EXERCISE GOAL | Up to and including the line that contains "M['asphalt'] = t.done(c, .92, spec=.2)", repeat each line of the data exactly, starting from the first.

+++ DATA BLOCK +++

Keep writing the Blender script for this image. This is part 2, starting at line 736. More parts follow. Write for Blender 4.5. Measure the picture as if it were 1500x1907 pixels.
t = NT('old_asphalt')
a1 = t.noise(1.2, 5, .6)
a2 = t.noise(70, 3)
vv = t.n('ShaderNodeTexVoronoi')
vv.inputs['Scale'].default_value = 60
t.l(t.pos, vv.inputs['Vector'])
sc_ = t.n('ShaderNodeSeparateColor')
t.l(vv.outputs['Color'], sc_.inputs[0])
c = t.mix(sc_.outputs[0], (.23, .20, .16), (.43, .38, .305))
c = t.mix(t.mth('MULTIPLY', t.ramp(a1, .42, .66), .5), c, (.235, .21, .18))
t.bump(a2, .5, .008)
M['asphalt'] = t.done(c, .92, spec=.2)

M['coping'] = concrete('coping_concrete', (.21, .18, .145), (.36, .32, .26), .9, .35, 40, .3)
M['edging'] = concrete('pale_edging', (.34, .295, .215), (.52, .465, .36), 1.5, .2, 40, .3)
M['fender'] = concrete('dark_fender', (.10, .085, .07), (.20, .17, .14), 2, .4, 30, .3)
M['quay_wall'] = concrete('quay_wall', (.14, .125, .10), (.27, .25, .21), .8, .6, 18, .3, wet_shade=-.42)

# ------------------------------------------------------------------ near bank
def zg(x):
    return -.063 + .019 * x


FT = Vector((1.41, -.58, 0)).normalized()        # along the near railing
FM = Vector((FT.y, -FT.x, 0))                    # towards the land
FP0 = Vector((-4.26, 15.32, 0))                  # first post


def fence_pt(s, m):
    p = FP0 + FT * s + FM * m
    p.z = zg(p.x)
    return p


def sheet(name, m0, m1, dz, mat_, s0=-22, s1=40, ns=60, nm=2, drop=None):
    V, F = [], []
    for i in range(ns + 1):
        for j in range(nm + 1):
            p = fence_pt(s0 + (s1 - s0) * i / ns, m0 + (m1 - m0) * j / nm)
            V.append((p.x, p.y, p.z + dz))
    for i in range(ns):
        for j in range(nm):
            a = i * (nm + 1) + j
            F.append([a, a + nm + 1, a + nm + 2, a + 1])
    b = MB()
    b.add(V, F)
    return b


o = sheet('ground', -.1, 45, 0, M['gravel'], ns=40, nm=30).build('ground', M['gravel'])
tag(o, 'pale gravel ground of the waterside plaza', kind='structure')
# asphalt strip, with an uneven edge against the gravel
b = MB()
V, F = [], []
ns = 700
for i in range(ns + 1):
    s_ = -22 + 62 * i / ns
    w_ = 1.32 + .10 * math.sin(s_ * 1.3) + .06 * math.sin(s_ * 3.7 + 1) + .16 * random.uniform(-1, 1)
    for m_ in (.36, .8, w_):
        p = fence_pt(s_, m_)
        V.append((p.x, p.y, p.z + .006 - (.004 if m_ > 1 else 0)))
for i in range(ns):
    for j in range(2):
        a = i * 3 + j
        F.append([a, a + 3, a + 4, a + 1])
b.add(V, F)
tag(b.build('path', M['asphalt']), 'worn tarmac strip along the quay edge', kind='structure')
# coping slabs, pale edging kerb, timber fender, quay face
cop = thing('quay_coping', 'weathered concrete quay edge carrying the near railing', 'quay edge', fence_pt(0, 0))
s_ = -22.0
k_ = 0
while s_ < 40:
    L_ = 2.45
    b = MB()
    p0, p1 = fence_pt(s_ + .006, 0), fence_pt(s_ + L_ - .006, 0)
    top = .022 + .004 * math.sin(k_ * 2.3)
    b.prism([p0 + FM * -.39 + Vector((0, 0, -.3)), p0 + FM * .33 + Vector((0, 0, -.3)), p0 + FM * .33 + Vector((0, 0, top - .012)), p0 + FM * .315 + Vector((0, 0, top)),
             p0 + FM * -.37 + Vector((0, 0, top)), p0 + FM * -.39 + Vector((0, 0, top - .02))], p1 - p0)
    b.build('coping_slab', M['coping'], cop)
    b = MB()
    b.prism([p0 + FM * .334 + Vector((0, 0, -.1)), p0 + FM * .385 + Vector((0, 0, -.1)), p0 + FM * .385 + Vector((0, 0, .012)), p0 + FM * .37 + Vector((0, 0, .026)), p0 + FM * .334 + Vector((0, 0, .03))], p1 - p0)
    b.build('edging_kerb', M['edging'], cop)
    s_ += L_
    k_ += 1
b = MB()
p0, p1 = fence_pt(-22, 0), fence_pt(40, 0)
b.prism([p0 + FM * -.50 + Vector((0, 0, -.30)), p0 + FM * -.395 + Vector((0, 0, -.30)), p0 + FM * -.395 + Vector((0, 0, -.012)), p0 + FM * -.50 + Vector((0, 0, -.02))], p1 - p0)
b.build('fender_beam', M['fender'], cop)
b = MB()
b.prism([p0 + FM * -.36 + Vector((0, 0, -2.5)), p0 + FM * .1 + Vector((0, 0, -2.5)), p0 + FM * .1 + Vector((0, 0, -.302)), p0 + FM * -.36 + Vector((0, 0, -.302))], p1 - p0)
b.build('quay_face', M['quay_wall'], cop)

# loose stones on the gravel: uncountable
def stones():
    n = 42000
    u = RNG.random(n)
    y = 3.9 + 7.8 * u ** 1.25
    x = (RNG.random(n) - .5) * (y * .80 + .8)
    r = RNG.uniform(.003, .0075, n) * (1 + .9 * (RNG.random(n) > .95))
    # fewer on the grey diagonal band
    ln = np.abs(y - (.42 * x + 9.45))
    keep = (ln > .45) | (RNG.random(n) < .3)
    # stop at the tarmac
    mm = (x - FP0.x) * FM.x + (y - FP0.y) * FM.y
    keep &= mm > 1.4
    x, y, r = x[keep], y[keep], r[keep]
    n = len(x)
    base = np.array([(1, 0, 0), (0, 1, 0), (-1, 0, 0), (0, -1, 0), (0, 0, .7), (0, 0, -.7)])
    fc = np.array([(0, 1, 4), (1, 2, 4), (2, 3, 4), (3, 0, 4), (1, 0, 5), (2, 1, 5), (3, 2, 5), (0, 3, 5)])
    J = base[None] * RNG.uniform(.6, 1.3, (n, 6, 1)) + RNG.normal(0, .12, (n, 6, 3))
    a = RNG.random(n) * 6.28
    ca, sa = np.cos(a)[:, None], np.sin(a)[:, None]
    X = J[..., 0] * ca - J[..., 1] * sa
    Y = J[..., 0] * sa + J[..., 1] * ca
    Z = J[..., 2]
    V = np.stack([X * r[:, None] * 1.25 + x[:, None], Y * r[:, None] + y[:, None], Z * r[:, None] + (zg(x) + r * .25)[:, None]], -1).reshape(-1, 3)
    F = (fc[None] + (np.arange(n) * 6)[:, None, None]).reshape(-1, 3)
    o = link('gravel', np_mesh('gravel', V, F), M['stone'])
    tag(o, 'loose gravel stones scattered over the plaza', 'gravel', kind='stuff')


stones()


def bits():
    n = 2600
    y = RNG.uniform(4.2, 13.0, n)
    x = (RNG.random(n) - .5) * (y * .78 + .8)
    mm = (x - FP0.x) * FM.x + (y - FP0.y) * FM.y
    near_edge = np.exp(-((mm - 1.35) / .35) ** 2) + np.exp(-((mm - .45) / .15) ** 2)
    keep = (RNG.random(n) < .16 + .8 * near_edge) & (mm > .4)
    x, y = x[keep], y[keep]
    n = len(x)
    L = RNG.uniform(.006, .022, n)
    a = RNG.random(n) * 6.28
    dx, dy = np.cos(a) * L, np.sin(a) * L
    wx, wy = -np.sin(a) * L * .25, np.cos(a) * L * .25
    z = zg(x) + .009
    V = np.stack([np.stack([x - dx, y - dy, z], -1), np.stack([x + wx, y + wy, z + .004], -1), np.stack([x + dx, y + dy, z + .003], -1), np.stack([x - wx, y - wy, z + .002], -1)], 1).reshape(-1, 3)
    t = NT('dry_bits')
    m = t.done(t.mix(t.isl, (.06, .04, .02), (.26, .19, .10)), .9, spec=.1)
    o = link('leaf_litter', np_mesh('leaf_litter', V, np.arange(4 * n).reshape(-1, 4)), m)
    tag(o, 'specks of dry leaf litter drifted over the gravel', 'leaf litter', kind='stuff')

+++

RESPONSE TO THIS EXERCISE |
Keep writing the Blender script for this image. This is part 2, starting at line 736. More parts follow. Write for Blender 4.5. Measure the picture as if it were 1500x1907 pixels.
t = NT('old_asphalt')
a1 = t.noise(1.2, 5, .6)
a2 = t.noise(70, 3)
vv = t.n('ShaderNodeTexVoronoi')
vv.inputs['Scale'].default_value = 60
t.l(t.pos, vv.inputs['Vector'])
sc_ = t.n('ShaderNodeSeparateColor')
t.l(vv.outputs['Color'], sc_.inputs[0])
c = t.mix(sc_.outputs[0], (.23, .20, .16), (.43, .38, .305))
c = t.mix(t.mth('MULTIPLY', t.ramp(a1, .42, .66), .5), c, (.235, .21, .18))
t.bump(a2, .5, .008)
M['asphalt'] = t.done(c, .92, spec=.2)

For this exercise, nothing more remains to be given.